Contrairement aux apparences, il ne s’agit pas d’une bonne nouvelle. Même si dans les faits les habitants concernés ne sont pas obligés de retourner chez eux, l’aide gouvernementale allouée aux sinistrés sera supprimée un an après la levée de l’ordre d’évacuation. Privés de ces revenus, les 360 habitants seront quasiment obligés de retourner vivre près de la centrale.

Une décontamination insuffisante

Toutefois, le gouvernement n’a pas lésiné sur les efforts pour rendre le village de Miyakaji à nouveau habitable. Durant plusieurs mois, 1200 travailleurs ont été chargés de décontaminer la région. Ce qui consiste à enlever 5 centimètres de terre le long des routes, dans un rayon de 10 mètres autour des maisons et dans les champs agricoles. Les toits et les murs des bâtiments ont également été nettoyés. Ce qui représente un travail colossal, mais insuffisant, selon Jan Vande Putte.

En effet, ces zones décontaminées ne représentent que des « couloirs » dans une région fortement boisée qu’il est impossible de nettoyer entièrement. « On ne peut pas forcer les gens à retourner vivre dans cette région. Ce n’est pas confortable, ni pratique », affirme l’expert de Greenpeace. Un récent sondage montre d’ailleurs qu’une majorité de la population préfèrerait être définitivement évacuée. « Ils vont pourtant être forcés d’y retourner, par manque de moyens », déplore-t-il.

2014, une année charnière

La prochaine étape, selon Jan Vande Putte, sera de réintégrer les habitants de six communes environnantes à plus forte densité de population. Cela devrait concerner 30 000 personnes. Le gouvernement japonais aurait d’ailleurs l’intention de faire de 2014 une année charnière vers une réhabilitation plus importante de la région entourant la centrale.

Le gouvernement envisagerait ensuite d’assouplir les normes concernant le taux de radioactivité acceptable. D’un millisievert par an toléré actuellement, le gouvernement voudrait passer à 20 millisieverts. Pour Greenpeace, c’est inacceptable.

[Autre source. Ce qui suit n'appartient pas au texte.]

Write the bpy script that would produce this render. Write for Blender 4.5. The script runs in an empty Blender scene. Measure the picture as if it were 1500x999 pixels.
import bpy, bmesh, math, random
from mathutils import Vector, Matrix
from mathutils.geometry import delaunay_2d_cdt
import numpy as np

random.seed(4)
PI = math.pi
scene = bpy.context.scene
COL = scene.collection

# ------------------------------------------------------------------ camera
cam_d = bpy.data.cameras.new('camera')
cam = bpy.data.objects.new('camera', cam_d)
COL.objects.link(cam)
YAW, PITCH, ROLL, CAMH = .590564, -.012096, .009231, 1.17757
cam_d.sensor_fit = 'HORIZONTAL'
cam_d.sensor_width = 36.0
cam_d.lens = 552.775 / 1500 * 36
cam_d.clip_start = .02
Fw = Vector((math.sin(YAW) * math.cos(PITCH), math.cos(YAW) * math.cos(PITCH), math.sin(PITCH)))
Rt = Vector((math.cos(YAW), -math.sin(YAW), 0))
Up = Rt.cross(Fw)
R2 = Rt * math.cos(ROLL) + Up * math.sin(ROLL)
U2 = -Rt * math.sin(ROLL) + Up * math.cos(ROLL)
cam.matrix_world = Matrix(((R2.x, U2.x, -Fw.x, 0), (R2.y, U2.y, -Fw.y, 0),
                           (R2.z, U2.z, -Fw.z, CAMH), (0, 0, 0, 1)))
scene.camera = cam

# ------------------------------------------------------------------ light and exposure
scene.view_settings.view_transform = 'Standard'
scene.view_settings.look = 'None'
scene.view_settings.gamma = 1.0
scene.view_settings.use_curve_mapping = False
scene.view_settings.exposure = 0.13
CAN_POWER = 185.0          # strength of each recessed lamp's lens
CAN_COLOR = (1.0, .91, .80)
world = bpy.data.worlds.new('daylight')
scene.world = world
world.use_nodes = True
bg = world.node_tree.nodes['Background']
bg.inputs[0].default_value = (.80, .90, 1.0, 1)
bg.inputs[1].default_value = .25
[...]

Montrer que la situation se normalise

Quel est l’intérêt du gouvernement de renvoyer des gens vivre dans des zones à risques ? Selon l’expert, la première motivation du gouvernement serait d’économiser l’argent des compensations allouées aux évacués. Or, il ne s’agirait pas d’un coût exorbitant, comparé à ce que coûte la décontamination des sites.

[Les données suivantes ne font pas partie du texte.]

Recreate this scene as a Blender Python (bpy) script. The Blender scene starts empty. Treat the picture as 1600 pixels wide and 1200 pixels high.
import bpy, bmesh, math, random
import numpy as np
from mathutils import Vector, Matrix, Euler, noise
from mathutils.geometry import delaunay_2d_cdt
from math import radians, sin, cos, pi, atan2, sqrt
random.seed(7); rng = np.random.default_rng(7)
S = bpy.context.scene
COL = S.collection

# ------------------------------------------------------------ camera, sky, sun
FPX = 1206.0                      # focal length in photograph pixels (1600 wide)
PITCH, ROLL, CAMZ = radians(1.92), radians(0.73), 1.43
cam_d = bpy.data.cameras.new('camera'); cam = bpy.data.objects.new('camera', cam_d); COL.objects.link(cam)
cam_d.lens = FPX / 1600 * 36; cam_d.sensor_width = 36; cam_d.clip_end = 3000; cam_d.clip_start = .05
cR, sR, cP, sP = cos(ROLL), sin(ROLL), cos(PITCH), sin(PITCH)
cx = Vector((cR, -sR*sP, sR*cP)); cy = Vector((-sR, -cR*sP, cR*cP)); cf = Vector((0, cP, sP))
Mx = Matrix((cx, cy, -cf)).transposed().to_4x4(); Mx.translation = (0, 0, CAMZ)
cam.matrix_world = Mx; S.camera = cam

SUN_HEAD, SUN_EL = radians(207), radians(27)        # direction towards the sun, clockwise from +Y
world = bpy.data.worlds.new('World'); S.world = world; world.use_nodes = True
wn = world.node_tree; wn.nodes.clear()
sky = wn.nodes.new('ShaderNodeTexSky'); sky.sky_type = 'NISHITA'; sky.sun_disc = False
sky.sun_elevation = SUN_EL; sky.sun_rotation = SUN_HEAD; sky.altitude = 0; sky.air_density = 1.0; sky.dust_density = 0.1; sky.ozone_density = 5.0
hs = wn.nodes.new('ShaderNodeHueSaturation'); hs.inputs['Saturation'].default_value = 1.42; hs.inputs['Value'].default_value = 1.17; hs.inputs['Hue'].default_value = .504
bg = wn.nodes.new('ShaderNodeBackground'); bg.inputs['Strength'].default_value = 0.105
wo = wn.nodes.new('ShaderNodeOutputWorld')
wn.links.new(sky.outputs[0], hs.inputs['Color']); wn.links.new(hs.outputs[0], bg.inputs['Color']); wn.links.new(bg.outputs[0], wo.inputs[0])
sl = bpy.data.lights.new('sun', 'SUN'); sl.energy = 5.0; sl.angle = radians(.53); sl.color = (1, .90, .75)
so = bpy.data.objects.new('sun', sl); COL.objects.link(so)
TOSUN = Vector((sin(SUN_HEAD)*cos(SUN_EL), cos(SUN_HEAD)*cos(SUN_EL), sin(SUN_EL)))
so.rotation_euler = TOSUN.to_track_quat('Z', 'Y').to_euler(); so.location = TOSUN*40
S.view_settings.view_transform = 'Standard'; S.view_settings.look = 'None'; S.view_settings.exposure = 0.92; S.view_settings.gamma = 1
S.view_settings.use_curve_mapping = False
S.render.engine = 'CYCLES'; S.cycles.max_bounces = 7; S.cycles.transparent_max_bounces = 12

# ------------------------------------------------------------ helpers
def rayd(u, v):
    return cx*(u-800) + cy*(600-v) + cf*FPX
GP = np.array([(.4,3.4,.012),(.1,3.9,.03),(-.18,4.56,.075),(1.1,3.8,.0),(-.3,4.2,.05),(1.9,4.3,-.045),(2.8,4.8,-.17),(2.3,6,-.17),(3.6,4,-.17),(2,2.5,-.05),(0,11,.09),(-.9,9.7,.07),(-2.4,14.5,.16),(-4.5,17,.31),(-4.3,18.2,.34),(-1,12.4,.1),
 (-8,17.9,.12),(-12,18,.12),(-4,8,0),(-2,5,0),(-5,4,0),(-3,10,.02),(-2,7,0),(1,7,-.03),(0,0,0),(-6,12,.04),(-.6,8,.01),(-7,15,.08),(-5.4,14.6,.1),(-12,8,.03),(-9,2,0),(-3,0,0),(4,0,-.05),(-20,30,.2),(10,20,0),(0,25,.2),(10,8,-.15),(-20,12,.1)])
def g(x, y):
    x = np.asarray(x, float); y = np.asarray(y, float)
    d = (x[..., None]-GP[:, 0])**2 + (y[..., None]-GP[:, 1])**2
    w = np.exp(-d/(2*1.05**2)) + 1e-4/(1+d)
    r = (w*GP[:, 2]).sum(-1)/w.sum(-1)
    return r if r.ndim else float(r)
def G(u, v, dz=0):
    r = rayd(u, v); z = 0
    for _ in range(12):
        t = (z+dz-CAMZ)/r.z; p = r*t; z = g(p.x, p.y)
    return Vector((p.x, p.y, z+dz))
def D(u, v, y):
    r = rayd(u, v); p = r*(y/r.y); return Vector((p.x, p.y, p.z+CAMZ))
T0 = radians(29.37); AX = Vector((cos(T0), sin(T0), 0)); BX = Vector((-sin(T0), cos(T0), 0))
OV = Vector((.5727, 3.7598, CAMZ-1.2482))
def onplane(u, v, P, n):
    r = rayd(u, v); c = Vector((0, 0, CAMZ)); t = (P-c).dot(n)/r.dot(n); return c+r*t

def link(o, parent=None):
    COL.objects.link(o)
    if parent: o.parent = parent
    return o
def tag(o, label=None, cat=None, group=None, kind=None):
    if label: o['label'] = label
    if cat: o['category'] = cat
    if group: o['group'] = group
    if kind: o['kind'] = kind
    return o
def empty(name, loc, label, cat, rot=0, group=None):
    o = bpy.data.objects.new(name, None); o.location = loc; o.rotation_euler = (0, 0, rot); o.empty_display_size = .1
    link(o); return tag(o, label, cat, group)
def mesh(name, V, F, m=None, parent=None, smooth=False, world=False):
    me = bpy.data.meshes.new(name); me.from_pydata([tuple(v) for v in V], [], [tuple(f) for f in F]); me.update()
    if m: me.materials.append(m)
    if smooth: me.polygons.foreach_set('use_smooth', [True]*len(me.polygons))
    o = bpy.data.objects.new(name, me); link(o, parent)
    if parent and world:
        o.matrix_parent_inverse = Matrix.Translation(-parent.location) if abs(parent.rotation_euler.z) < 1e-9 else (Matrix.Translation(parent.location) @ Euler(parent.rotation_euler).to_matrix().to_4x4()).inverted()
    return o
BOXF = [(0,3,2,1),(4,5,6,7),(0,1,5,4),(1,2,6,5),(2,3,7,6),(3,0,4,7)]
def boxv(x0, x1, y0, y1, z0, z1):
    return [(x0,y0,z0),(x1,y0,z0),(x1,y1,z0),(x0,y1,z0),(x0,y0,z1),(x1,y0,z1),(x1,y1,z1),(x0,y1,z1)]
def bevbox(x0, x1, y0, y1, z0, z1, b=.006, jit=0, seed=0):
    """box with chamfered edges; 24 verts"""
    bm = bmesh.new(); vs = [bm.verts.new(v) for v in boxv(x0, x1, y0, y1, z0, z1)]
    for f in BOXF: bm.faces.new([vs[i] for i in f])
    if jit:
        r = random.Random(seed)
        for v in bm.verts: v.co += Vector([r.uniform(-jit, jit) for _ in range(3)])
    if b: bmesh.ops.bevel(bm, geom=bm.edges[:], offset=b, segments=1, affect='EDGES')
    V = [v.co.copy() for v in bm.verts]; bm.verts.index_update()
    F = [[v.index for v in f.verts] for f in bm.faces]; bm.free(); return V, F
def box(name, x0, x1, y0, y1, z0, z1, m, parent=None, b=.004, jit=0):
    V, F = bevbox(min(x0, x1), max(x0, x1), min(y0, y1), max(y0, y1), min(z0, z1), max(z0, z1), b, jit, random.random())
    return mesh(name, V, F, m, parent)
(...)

Le véritable but du gouvernement serait, d’un point de vue géopolitique, de montrer que la situation est sous contrôle et en train de se normaliser. D’un point de vue interne, il veut prouver son efficacité pour justifier un redémarrage des réacteurs nucléaires du pays qui sont tous à l’arrêt aujourd’hui.

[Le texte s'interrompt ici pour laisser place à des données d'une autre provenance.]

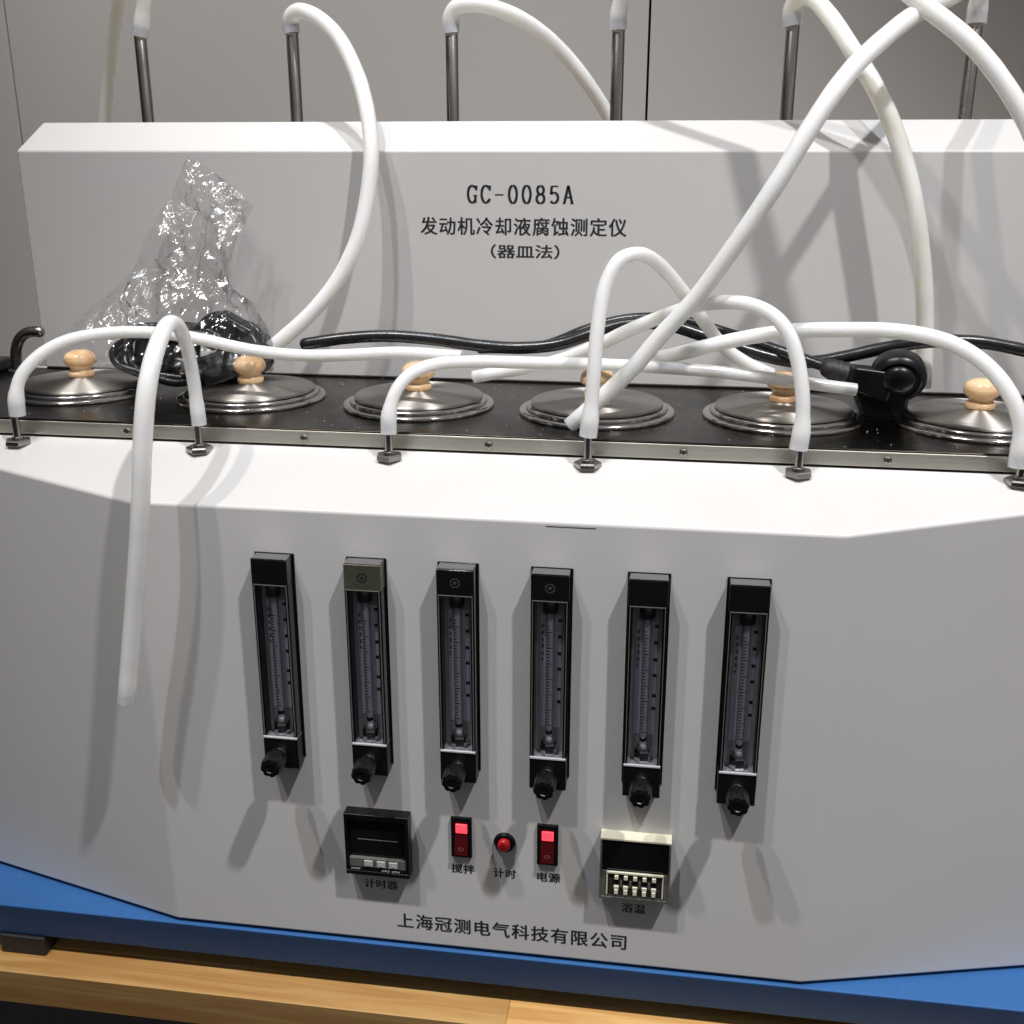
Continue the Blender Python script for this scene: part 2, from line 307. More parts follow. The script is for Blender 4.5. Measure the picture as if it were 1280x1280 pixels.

Des investissements perdus

Au lieu d’investir dans une autre forme d’énergie, le gouvernement japonais voudrait donc réinvestir dans le nucléaire. « Il faudrait utiliser l’argent disponible pour investir dans les énergies renouvelables et l’efficacité énergétique », recommande l’expert de Greenpeace. Selon lui, les investissements faits aujourd’hui pour redémarrer le nucléaire sont des investissements perdus.

Pour autant, le combat ne semble pas gagné d’avance, car tous les niveaux de pouvoirs auront leur mot à dire sur les redémarrages des réacteurs. D’autant qu’entre 10 et 20 réacteurs ne seront plus jamais utilisés en raison de risques trop élevés. Salon Jan Vande Putte, « au Japon, tout le monde a compris que c’est trop risqué pour la population de tout miser sur le nucléaire et que la dépendance à cette source d’énergie n’est pas souhaitable ». Reste à voir si les élus locaux sauront faire entendre leur voix face à Tokyo.